THE PROBLEM
Go through the entries below and pick out every line with "scene".

-------- ITEMS --------

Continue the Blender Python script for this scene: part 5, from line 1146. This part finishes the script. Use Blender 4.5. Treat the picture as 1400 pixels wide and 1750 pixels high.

--------
-------- ITEMS --------

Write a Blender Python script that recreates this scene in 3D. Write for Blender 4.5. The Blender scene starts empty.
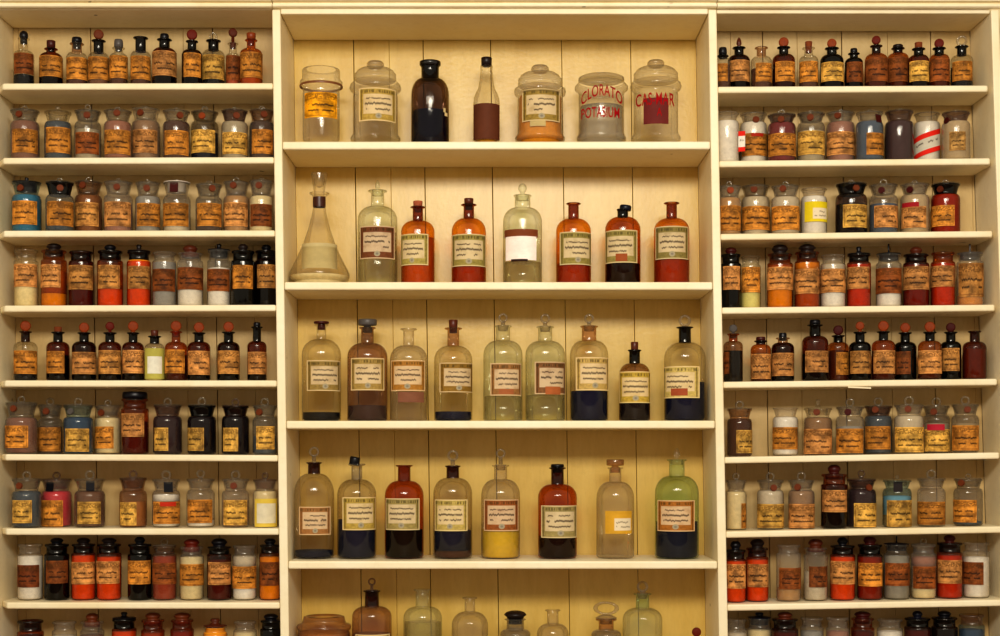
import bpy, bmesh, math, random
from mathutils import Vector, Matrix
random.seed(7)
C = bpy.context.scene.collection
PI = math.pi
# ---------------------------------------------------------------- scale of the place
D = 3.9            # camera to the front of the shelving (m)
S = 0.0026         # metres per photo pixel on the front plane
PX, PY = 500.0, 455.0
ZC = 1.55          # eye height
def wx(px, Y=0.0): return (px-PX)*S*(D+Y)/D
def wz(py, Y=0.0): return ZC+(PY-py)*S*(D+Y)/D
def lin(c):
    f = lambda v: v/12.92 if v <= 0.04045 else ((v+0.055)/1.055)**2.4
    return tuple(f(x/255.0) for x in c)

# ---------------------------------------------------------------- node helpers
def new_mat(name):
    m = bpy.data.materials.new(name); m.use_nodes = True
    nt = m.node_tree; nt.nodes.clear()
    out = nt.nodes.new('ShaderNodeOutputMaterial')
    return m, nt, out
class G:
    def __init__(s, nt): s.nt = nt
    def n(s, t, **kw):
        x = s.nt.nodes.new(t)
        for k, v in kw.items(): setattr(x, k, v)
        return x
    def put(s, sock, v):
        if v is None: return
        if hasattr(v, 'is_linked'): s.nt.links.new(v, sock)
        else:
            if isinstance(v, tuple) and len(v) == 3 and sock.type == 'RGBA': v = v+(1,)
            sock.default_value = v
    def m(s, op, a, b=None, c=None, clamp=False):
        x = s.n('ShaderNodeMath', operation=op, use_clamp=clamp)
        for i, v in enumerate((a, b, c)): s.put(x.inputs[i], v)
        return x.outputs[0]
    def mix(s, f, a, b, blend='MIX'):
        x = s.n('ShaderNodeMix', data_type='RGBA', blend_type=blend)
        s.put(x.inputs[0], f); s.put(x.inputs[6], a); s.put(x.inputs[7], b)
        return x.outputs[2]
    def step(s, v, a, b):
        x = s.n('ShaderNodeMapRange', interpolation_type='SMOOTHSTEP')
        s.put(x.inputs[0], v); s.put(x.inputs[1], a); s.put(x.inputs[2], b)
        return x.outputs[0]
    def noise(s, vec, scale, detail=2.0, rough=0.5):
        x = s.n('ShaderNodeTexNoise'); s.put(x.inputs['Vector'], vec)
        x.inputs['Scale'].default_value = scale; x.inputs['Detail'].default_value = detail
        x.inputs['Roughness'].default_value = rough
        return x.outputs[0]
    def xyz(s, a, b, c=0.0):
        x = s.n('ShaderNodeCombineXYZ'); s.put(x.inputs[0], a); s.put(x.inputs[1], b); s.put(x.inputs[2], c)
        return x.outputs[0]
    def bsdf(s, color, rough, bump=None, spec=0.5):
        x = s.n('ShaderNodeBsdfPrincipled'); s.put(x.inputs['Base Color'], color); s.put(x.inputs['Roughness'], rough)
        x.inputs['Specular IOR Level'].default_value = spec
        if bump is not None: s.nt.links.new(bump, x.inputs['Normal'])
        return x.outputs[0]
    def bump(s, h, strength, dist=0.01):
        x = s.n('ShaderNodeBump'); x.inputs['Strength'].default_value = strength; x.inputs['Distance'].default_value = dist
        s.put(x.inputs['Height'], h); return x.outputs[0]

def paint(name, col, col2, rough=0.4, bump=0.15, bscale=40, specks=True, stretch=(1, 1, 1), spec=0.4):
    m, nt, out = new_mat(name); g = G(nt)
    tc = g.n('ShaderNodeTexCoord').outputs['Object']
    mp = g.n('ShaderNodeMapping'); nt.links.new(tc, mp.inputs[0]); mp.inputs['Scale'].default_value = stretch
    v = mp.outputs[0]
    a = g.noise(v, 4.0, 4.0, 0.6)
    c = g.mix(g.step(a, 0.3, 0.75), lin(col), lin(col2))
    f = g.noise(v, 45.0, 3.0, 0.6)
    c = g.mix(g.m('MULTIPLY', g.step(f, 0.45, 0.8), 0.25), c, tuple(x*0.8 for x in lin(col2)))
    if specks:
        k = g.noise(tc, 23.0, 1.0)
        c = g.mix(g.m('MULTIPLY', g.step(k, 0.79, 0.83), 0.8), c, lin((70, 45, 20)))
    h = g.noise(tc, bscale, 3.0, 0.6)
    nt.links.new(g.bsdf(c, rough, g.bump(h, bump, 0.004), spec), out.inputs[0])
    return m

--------
-------- ITEMS --------

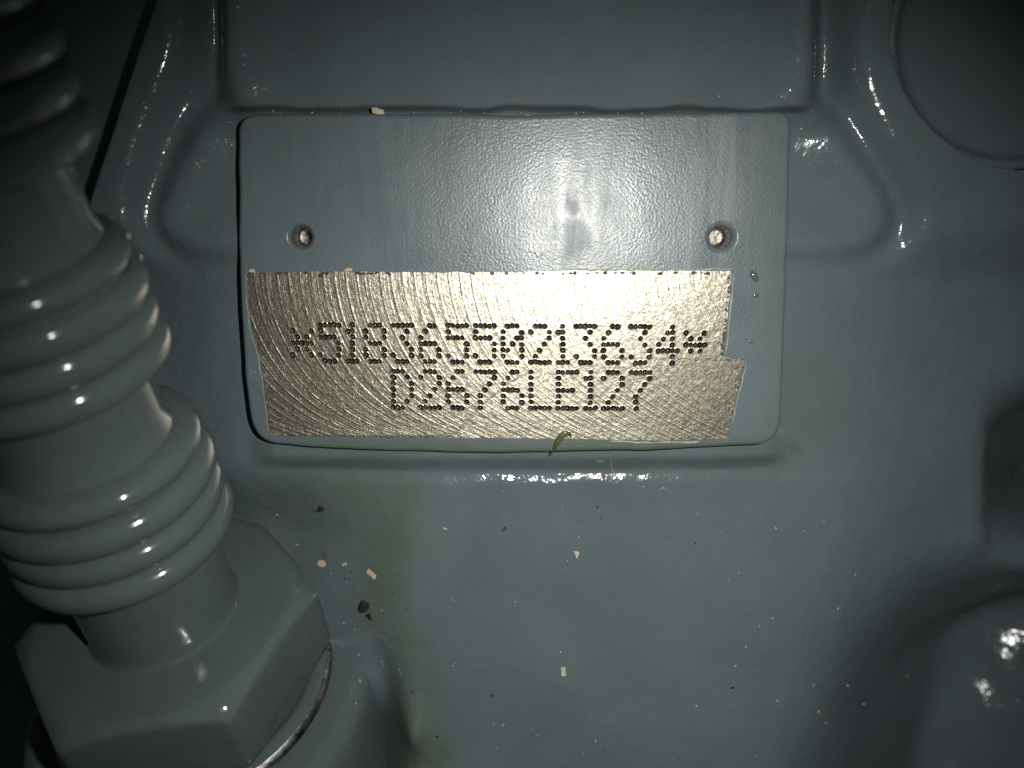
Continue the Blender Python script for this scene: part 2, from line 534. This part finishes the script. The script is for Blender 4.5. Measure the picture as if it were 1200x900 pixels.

--------

ANSWER TO THIS TASK
Continue the Blender Python script for this scene: part 5, from line 1146. This part finishes the script. Use Blender 4.5. Treat the picture as 1400 pixels wide and 1750 pixels high.
Write a Blender Python script that recreates this scene in 3D. Write for Blender 4.5. The Blender scene starts empty.
C = bpy.context.scene.collection
Continue the Blender Python script for this scene: part 2, from line 534. This part finishes the script. The script is for Blender 4.5. Measure the picture as if it were 1200x900 pixels.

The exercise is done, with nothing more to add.